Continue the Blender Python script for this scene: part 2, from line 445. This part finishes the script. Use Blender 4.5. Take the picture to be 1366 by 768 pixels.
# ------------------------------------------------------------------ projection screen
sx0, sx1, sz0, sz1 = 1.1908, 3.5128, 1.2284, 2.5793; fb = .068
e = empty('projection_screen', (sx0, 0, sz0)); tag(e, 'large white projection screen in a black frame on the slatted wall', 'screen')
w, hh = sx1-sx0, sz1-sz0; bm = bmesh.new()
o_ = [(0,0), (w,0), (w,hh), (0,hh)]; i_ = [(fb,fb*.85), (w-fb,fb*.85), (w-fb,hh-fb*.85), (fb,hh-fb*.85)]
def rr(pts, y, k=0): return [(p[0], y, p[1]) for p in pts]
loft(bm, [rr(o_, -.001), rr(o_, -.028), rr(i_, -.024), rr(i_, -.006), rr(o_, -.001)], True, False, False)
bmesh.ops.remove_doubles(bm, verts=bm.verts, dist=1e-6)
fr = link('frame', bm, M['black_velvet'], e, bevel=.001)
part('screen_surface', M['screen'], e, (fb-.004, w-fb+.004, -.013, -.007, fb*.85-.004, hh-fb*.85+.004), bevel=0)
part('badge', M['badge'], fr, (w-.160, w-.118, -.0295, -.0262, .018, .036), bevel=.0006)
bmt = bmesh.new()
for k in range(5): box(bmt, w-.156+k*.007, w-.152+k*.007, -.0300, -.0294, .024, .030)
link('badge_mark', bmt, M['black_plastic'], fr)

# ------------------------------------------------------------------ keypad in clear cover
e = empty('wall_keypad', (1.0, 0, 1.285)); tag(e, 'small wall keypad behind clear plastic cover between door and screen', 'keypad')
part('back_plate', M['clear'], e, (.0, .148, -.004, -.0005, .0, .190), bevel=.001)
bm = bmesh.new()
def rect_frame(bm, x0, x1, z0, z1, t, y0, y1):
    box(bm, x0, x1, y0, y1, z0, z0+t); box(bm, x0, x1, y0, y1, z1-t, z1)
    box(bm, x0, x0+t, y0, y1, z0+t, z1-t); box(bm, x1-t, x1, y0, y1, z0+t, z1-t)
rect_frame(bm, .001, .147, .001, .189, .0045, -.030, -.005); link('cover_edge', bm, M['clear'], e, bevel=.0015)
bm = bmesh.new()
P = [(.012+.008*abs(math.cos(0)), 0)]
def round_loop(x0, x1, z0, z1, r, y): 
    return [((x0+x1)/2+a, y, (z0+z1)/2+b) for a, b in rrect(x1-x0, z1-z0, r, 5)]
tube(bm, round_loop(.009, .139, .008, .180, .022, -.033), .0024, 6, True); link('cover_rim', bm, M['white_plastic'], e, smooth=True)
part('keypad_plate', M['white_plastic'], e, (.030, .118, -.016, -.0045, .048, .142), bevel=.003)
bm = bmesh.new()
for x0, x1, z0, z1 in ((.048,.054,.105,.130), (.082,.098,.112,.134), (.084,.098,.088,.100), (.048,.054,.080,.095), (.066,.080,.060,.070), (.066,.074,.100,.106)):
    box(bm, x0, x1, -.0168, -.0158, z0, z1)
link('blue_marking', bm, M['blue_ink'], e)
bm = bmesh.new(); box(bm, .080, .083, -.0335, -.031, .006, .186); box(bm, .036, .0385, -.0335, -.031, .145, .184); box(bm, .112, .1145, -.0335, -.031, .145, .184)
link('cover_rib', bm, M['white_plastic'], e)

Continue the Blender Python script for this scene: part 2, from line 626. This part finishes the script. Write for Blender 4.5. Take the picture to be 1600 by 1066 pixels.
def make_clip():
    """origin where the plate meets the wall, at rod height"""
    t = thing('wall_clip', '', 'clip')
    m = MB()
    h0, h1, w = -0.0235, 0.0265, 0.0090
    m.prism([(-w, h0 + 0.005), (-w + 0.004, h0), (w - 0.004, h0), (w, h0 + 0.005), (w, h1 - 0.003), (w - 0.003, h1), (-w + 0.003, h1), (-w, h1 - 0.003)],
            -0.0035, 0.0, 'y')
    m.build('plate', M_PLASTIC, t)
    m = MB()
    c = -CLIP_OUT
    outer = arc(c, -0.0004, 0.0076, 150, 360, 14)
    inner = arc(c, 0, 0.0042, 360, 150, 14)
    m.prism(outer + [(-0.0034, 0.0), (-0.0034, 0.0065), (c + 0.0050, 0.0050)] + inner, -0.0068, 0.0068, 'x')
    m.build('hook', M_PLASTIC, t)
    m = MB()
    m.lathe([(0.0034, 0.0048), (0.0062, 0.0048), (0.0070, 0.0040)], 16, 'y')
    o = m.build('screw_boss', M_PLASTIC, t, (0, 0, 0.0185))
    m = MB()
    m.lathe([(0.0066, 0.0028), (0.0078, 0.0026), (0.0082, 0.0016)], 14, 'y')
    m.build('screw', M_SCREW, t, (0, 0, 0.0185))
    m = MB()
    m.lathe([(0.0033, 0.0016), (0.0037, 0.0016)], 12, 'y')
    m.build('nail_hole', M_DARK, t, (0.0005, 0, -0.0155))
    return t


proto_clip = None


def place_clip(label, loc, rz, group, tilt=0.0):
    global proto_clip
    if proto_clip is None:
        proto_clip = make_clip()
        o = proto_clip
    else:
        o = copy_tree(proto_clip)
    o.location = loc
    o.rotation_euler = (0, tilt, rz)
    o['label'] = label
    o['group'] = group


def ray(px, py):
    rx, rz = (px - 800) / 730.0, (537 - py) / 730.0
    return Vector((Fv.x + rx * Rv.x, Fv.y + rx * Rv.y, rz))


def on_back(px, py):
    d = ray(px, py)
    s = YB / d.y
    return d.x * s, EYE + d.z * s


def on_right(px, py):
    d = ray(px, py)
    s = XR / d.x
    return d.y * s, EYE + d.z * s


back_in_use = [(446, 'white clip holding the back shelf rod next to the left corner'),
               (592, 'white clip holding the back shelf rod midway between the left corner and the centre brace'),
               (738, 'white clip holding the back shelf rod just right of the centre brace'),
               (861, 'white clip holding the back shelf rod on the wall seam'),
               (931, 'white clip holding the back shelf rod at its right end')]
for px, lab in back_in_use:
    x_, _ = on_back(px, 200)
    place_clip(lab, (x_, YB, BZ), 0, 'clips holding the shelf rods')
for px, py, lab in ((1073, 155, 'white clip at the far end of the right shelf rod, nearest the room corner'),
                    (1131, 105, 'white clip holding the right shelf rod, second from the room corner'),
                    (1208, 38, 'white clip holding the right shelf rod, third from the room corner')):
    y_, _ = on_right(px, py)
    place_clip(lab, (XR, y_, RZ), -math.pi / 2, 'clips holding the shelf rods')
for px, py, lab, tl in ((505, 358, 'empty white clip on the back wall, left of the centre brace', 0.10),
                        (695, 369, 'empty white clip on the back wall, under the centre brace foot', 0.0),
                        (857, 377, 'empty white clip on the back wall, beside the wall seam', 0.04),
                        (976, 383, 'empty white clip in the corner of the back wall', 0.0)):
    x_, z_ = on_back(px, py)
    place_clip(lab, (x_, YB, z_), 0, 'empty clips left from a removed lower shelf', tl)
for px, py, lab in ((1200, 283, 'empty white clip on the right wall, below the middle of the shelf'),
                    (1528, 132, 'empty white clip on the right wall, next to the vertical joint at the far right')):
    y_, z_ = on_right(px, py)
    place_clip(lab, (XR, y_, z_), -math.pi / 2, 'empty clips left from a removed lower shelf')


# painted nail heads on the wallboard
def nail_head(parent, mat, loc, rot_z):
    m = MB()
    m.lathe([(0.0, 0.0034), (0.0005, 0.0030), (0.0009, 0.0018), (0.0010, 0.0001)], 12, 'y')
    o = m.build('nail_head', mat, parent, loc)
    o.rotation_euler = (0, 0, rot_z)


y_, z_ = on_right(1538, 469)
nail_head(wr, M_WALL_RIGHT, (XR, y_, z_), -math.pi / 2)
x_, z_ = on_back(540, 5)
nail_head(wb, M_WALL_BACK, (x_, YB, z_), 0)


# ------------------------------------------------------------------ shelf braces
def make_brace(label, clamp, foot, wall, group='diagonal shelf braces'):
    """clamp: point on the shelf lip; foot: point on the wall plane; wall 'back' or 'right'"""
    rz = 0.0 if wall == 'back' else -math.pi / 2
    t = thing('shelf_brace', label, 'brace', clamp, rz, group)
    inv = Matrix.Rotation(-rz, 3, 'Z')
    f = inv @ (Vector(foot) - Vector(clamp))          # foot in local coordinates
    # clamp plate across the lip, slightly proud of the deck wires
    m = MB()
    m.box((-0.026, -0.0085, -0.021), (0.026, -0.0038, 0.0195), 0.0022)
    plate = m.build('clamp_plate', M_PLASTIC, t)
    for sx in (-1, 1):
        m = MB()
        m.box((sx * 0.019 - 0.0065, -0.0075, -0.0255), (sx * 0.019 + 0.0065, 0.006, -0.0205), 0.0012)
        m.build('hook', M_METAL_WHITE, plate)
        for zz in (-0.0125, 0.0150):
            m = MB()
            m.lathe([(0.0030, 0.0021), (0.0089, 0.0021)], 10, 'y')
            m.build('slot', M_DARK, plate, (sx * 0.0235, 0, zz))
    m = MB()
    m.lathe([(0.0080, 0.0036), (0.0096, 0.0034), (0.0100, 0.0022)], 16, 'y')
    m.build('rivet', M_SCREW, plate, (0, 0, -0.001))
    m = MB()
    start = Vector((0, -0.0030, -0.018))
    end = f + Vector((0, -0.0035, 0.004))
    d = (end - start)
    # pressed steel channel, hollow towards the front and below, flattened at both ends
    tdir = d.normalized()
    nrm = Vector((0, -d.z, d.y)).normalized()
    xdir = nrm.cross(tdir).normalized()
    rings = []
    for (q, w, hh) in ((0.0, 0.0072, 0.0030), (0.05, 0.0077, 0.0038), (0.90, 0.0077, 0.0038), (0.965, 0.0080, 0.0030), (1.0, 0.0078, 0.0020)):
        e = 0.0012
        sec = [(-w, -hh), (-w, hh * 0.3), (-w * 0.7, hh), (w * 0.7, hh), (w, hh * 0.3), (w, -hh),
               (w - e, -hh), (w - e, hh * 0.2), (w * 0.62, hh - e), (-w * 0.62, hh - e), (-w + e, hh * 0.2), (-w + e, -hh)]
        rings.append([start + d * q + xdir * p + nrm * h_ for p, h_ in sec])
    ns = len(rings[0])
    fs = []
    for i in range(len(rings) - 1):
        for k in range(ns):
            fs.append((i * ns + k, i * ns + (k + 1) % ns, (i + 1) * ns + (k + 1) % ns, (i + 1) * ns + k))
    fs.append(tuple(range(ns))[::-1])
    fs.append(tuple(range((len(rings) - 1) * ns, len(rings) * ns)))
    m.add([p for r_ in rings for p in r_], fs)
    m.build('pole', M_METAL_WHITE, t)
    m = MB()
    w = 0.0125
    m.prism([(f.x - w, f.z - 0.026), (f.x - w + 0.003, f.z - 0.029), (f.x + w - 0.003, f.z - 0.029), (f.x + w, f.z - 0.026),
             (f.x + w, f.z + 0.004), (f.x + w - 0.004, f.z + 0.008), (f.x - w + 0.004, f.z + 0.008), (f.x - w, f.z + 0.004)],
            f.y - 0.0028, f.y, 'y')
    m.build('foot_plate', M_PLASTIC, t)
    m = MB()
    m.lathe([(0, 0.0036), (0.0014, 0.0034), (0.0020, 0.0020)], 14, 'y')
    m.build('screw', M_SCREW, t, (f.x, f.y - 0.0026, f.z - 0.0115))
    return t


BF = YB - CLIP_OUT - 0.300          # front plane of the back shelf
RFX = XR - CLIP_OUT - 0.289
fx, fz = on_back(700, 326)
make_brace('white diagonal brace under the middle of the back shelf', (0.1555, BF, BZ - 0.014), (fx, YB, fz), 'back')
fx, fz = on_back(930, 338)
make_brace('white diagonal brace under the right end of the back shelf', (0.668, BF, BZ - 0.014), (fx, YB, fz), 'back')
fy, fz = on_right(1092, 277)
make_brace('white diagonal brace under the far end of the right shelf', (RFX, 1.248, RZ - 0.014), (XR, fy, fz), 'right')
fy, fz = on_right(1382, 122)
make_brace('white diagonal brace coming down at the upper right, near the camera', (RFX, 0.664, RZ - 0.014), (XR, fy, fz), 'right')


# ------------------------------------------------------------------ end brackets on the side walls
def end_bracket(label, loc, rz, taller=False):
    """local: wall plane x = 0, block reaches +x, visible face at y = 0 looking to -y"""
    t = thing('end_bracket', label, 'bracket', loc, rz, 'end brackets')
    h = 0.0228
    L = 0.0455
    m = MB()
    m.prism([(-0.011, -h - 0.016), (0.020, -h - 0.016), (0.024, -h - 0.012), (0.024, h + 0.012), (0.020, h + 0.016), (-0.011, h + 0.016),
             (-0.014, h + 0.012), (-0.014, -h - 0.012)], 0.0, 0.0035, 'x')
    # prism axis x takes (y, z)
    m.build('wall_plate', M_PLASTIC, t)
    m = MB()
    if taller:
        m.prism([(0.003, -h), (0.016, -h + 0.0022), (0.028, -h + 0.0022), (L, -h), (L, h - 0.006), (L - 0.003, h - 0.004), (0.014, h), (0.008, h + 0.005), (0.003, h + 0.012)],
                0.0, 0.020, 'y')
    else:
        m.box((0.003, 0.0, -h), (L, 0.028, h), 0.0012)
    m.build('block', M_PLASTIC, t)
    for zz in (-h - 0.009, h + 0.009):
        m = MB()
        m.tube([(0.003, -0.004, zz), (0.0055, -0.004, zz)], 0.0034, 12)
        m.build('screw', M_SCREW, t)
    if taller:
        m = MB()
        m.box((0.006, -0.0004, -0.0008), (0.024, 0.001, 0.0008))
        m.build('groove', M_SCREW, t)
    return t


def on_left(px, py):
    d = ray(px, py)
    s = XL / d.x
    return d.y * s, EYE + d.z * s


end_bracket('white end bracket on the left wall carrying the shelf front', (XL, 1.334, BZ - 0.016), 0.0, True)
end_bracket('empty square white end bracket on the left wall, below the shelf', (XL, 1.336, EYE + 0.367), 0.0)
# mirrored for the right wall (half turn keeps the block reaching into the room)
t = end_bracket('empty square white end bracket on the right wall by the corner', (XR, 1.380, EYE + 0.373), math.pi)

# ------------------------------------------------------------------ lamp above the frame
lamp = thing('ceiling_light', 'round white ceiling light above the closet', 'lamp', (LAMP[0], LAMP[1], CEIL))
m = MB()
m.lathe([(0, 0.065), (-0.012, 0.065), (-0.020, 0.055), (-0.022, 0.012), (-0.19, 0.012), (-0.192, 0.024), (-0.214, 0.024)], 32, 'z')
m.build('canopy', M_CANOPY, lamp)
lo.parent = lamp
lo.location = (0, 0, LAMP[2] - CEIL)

····················

#### SHORT PROBLEM:
How many of the lines in the listing above hold the word "This"? Report only that figure.

#### PROBLEM SOLUTION:
2